The quietly uplifting story of one girl turning her life around, Monika Treut’s Of Girls And Horses is a slight but haunting tale of love in the slow lane.
Show Me Love
by Mark WilshinOf Girls And Horses
3.0 out of 5.0 stars
CAUTION: Here be spoilers
Germany’s answer to the New Queer Cinema of the Eighties, Monika Treut has once again returned to feature filmmaking after a long slew of documentaries. And while there’s a naturalistic edge to Of Girls And Horses, there’s also a haunting poetry in the film’s imagery that marks a comfortable homecoming, with beautiful close-ups of horses’ muzzles glimpsed in the dusky light of the Schleswig-Holstein coast close to the Danish border. And if the story is slight, it’s nevertheless a very atmospheric peek into the secret world Of Girls And Horses.

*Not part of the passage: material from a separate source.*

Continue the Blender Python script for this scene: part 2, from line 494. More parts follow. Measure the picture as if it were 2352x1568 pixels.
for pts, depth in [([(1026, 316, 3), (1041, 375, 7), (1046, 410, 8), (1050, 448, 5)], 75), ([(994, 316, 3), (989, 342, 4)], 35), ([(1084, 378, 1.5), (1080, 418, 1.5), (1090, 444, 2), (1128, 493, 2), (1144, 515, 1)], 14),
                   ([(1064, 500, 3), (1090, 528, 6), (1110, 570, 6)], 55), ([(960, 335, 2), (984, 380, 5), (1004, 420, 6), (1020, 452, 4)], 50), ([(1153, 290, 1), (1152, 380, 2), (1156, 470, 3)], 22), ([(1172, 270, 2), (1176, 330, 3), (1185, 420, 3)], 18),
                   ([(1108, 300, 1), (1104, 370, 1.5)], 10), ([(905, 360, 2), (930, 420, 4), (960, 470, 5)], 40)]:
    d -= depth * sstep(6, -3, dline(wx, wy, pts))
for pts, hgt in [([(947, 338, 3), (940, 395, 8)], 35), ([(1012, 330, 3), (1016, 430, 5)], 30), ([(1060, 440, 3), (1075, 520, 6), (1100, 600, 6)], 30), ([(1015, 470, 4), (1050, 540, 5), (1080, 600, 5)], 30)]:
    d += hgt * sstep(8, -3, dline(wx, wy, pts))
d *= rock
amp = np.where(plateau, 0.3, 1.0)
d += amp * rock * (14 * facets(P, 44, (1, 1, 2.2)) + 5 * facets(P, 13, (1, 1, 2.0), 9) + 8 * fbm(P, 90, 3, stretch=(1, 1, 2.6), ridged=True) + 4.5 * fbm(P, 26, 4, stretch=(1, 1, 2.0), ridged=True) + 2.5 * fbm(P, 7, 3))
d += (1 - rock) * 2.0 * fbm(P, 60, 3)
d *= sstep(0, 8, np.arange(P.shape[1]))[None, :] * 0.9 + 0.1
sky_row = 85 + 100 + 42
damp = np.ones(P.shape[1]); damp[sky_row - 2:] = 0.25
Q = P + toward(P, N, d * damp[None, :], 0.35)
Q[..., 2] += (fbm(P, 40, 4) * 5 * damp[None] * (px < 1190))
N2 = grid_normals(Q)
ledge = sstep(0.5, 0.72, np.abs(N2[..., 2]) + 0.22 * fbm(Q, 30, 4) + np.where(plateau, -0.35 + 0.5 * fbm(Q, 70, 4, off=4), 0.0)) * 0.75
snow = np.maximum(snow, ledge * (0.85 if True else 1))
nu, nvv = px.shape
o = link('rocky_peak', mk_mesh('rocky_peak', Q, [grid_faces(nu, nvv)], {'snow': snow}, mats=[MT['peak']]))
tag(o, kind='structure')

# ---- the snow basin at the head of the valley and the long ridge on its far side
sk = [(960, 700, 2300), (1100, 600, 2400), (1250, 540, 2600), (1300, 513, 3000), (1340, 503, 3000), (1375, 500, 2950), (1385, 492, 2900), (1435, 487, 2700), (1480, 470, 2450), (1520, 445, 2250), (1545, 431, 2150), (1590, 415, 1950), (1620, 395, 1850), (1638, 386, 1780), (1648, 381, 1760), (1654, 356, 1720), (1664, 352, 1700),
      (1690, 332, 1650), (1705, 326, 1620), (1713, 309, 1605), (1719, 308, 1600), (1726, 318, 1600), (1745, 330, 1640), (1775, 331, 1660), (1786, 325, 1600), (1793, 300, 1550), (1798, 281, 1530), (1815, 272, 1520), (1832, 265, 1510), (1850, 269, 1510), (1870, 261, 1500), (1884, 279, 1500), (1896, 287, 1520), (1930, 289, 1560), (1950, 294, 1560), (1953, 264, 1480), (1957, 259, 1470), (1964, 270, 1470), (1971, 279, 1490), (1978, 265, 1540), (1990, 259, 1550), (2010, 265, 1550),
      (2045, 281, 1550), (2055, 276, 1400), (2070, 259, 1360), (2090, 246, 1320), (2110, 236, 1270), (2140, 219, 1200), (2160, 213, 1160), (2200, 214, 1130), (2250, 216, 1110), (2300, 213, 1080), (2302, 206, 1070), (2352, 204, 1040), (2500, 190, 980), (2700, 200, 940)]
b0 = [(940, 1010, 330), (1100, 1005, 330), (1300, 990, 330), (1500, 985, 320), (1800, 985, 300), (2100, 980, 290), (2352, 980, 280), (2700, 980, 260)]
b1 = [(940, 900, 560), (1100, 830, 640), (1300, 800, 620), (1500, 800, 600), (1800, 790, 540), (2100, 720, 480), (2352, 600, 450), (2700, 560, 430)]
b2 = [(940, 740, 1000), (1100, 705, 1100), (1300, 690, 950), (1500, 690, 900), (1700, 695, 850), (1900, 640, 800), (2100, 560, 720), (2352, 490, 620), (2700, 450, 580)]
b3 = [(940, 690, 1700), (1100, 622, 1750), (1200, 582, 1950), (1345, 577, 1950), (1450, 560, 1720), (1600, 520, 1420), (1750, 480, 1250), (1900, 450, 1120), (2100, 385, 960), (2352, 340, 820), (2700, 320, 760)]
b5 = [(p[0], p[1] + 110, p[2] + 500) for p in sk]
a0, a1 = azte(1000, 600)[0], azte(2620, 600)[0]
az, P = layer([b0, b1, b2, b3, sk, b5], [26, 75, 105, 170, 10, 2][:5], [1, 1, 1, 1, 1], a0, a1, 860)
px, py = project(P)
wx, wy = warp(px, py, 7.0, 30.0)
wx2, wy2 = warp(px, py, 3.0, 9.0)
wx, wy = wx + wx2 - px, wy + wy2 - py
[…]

Sent away from home for making trouble, Alex (Ceci Schmitz-Chuh) is placed with a livery stables and riding school in North Germany. Here she’s taken into the care of Nina (Vanida Karun), the stables manager with a passion for horses and riding bareback and hands free. Unable to smoke inside, lie in or surf on her phone – due to the farm’s poor signal – Alex is forced to integrate, slowly won round by Nina’s gentle manner. Gradually, Nina shows Alex the ropes, and as her responsibilities grow, Alex starts to appreciate her new life on the land. And when Kathy (Alissa Wilms) arrives at the stables to spend two weeks riding on the Rickelsbüller Koog, her initial jealousy turns to friendship, as the two girls play in the mud together, get drunk together and even kiss. It’s the start of a beautiful relationship and when Kathy finds an internship for Alex at her local stables, it seems like Alex might just be turning her life around.
A quietly engaging history of female relationships, Of Girls And Horses explores the undercurrents between its four characters – Alex, Nina, Kathy and Nina’s girlfriend Christine – as they negotiate admiration, desire, jealousy and frustration. And yet despite the film’s delicate narrative trajectory, it’s not so much the destination as the journey that counts here, with set-pieces and one-off adventures providing the film’s emotional core, as the two girls get drunk and go chasing escaped horses or play in the thick mud of the saltmarsh. Perhaps the most haunting moment of all though comes in a brief conversation as Nina recounts the story of Eidum, a village off the coast now submerged underwater and whose church bell according to legend still occasionally rings. An eerie reminder perhaps of the enduring influence of those deep relationships that echo.
With great, naturalistic performances from its three leads – Ceci Schmitz-Chuh, Vanida Karun and Alissa Wilms – Monika Treut’s film is a delicate portrait of life on the up, as Alex goes from angry young teenager to a young woman with a job and a burgeoning romance. And if Of Girls And Horses doesn’t follow the highs and lows of traditional dramatic narrative, there’s nevertheless a kinetic momentum that slowly builds. Like bareback riding, it’s a sensual ride of energy and performance. And look, no hands.